## The task
The exercise asks for every line of the data to be reproduced exactly.

## Entries supplied
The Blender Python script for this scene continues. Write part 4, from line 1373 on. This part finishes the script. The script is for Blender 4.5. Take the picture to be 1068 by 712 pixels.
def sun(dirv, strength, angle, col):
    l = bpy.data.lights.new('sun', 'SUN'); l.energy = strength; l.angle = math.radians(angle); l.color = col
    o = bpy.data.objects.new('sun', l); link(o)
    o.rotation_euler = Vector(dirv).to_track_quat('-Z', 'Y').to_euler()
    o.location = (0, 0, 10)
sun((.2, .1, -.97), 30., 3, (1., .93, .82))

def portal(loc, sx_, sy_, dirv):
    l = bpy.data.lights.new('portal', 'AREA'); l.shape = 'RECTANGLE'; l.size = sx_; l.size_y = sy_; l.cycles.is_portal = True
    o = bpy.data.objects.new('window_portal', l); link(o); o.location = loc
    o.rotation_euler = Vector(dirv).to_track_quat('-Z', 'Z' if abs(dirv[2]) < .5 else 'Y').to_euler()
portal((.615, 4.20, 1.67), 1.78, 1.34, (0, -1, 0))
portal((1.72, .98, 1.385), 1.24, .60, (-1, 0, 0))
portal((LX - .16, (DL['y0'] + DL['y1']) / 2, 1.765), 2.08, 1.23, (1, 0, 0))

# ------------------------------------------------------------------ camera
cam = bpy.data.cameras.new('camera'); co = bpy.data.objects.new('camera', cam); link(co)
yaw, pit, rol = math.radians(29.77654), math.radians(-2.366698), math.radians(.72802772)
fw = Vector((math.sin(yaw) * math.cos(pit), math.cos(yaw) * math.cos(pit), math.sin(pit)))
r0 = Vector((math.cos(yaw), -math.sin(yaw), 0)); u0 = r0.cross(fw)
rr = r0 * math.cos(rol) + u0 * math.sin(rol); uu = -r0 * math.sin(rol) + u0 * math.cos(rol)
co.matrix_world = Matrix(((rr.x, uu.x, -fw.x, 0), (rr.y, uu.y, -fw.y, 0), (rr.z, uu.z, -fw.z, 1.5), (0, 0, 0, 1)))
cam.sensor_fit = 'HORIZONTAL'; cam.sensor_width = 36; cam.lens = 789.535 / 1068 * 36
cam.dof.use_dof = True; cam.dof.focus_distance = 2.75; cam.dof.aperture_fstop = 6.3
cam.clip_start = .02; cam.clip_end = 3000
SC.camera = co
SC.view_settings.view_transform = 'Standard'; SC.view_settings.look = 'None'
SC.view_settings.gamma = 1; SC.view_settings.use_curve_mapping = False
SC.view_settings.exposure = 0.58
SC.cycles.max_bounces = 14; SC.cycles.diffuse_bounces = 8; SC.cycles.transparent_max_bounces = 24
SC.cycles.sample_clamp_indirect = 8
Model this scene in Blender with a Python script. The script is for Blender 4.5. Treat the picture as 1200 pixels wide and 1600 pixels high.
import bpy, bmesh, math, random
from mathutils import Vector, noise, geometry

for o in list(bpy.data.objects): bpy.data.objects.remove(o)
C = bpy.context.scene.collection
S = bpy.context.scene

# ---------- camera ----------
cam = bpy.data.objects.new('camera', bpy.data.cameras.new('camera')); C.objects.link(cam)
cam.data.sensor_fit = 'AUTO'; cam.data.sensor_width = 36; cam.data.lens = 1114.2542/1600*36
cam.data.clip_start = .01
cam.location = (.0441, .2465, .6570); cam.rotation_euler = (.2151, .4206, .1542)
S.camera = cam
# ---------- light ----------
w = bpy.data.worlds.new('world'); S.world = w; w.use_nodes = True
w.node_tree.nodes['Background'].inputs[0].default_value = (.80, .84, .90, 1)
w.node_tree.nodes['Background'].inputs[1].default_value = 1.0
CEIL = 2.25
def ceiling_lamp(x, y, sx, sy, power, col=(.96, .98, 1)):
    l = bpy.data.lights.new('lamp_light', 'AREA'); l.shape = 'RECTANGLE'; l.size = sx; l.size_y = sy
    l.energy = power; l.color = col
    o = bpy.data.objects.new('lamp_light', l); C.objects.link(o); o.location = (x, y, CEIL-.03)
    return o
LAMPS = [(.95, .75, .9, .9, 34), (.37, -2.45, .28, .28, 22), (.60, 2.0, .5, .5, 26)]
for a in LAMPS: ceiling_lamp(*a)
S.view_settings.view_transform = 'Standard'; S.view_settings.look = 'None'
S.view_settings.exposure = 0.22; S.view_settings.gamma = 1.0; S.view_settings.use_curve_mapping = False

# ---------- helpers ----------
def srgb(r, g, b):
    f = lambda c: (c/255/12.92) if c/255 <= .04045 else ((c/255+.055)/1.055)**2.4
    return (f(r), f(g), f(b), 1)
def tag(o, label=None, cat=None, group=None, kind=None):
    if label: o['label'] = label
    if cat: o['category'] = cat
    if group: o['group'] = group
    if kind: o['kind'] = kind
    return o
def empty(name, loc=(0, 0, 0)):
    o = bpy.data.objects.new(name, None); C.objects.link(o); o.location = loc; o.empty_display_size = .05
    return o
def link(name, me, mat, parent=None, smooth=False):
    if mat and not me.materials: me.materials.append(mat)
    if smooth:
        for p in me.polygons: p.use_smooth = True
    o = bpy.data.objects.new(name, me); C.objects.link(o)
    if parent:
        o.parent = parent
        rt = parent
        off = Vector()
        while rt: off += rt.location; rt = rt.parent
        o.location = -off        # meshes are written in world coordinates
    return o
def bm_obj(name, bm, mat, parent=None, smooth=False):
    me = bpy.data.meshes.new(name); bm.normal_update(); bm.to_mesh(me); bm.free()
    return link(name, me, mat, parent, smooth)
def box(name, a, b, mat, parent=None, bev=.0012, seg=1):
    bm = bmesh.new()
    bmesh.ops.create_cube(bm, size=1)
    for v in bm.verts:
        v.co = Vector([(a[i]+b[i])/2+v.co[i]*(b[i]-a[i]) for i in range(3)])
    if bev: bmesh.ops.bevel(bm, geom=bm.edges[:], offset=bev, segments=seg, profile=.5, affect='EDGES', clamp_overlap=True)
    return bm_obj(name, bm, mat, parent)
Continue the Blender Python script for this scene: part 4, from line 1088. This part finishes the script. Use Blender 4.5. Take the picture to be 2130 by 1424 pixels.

## Response for this exercise
The Blender Python script for this scene continues. Write part 4, from line 1373 on. This part finishes the script. The script is for Blender 4.5. Take the picture to be 1068 by 712 pixels.
def sun(dirv, strength, angle, col):
    l = bpy.data.lights.new('sun', 'SUN'); l.energy = strength; l.angle = math.radians(angle); l.color = col
    o = bpy.data.objects.new('sun', l); link(o)
    o.rotation_euler = Vector(dirv).to_track_quat('-Z', 'Y').to_euler()
    o.location = (0, 0, 10)
sun((.2, .1, -.97), 30., 3, (1., .93, .82))

def portal(loc, sx_, sy_, dirv):
    l = bpy.data.lights.new('portal', 'AREA'); l.shape = 'RECTANGLE'; l.size = sx_; l.size_y = sy_; l.cycles.is_portal = True
    o = bpy.data.objects.new('window_portal', l); link(o); o.location = loc
    o.rotation_euler = Vector(dirv).to_track_quat('-Z', 'Z' if abs(dirv[2]) < .5 else 'Y').to_euler()
portal((.615, 4.20, 1.67), 1.78, 1.34, (0, -1, 0))
portal((1.72, .98, 1.385), 1.24, .60, (-1, 0, 0))
portal((LX - .16, (DL['y0'] + DL['y1']) / 2, 1.765), 2.08, 1.23, (1, 0, 0))

# ------------------------------------------------------------------ camera
cam = bpy.data.cameras.new('camera'); co = bpy.data.objects.new('camera', cam); link(co)
yaw, pit, rol = math.radians(29.77654), math.radians(-2.366698), math.radians(.72802772)
fw = Vector((math.sin(yaw) * math.cos(pit), math.cos(yaw) * math.cos(pit), math.sin(pit)))
r0 = Vector((math.cos(yaw), -math.sin(yaw), 0)); u0 = r0.cross(fw)
rr = r0 * math.cos(rol) + u0 * math.sin(rol); uu = -r0 * math.sin(rol) + u0 * math.cos(rol)
co.matrix_world = Matrix(((rr.x, uu.x, -fw.x, 0), (rr.y, uu.y, -fw.y, 0), (rr.z, uu.z, -fw.z, 1.5), (0, 0, 0, 1)))
cam.sensor_fit = 'HORIZONTAL'; cam.sensor_width = 36; cam.lens = 789.535 / 1068 * 36
cam.dof.use_dof = True; cam.dof.focus_distance = 2.75; cam.dof.aperture_fstop = 6.3
cam.clip_start = .02; cam.clip_end = 3000
SC.camera = co
SC.view_settings.view_transform = 'Standard'; SC.view_settings.look = 'None'
SC.view_settings.gamma = 1; SC.view_settings.use_curve_mapping = False
SC.view_settings.exposure = 0.58
SC.cycles.max_bounces = 14; SC.cycles.diffuse_bounces = 8; SC.cycles.transparent_max_bounces = 24
SC.cycles.sample_clamp_indirect = 8
Model this scene in Blender with a Python script. The script is for Blender 4.5. Treat the picture as 1200 pixels wide and 1600 pixels high.
import bpy, bmesh, math, random
from mathutils import Vector, noise, geometry

for o in list(bpy.data.objects): bpy.data.objects.remove(o)
C = bpy.context.scene.collection
S = bpy.context.scene

# ---------- camera ----------
cam = bpy.data.objects.new('camera', bpy.data.cameras.new('camera')); C.objects.link(cam)
cam.data.sensor_fit = 'AUTO'; cam.data.sensor_width = 36; cam.data.lens = 1114.2542/1600*36
cam.data.clip_start = .01
cam.location = (.0441, .2465, .6570); cam.rotation_euler = (.2151, .4206, .1542)
S.camera = cam
# ---------- light ----------
w = bpy.data.worlds.new('world'); S.world = w; w.use_nodes = True
w.node_tree.nodes['Background'].inputs[0].default_value = (.80, .84, .90, 1)
w.node_tree.nodes['Background'].inputs[1].default_value = 1.0
CEIL = 2.25
def ceiling_lamp(x, y, sx, sy, power, col=(.96, .98, 1)):
    l = bpy.data.lights.new('lamp_light', 'AREA'); l.shape = 'RECTANGLE'; l.size = sx; l.size_y = sy
    l.energy = power; l.color = col
    o = bpy.data.objects.new('lamp_light', l); C.objects.link(o); o.location = (x, y, CEIL-.03)
    return o
LAMPS = [(.95, .75, .9, .9, 34), (.37, -2.45, .28, .28, 22), (.60, 2.0, .5, .5, 26)]
for a in LAMPS: ceiling_lamp(*a)
S.view_settings.view_transform = 'Standard'; S.view_settings.look = 'None'
S.view_settings.exposure = 0.22; S.view_settings.gamma = 1.0; S.view_settings.use_curve_mapping = False

# ---------- helpers ----------
def srgb(r, g, b):
    f = lambda c: (c/255/12.92) if c/255 <= .04045 else ((c/255+.055)/1.055)**2.4
    return (f(r), f(g), f(b), 1)
def tag(o, label=None, cat=None, group=None, kind=None):
    if label: o['label'] = label
    if cat: o['category'] = cat
    if group: o['group'] = group
    if kind: o['kind'] = kind
    return o
def empty(name, loc=(0, 0, 0)):
    o = bpy.data.objects.new(name, None); C.objects.link(o); o.location = loc; o.empty_display_size = .05
    return o
def link(name, me, mat, parent=None, smooth=False):
    if mat and not me.materials: me.materials.append(mat)
    if smooth:
        for p in me.polygons: p.use_smooth = True
    o = bpy.data.objects.new(name, me); C.objects.link(o)
    if parent:
        o.parent = parent
        rt = parent
        off = Vector()
        while rt: off += rt.location; rt = rt.parent
        o.location = -off        # meshes are written in world coordinates
    return o
def bm_obj(name, bm, mat, parent=None, smooth=False):
    me = bpy.data.meshes.new(name); bm.normal_update(); bm.to_mesh(me); bm.free()
    return link(name, me, mat, parent, smooth)
def box(name, a, b, mat, parent=None, bev=.0012, seg=1):
    bm = bmesh.new()
    bmesh.ops.create_cube(bm, size=1)
    for v in bm.verts:
        v.co = Vector([(a[i]+b[i])/2+v.co[i]*(b[i]-a[i]) for i in range(3)])
    if bev: bmesh.ops.bevel(bm, geom=bm.edges[:], offset=bev, segments=seg, profile=.5, affect='EDGES', clamp_overlap=True)
    return bm_obj(name, bm, mat, parent)
Continue the Blender Python script for this scene: part 4, from line 1088. This part finishes the script. Use Blender 4.5. Take the picture to be 2130 by 1424 pixels.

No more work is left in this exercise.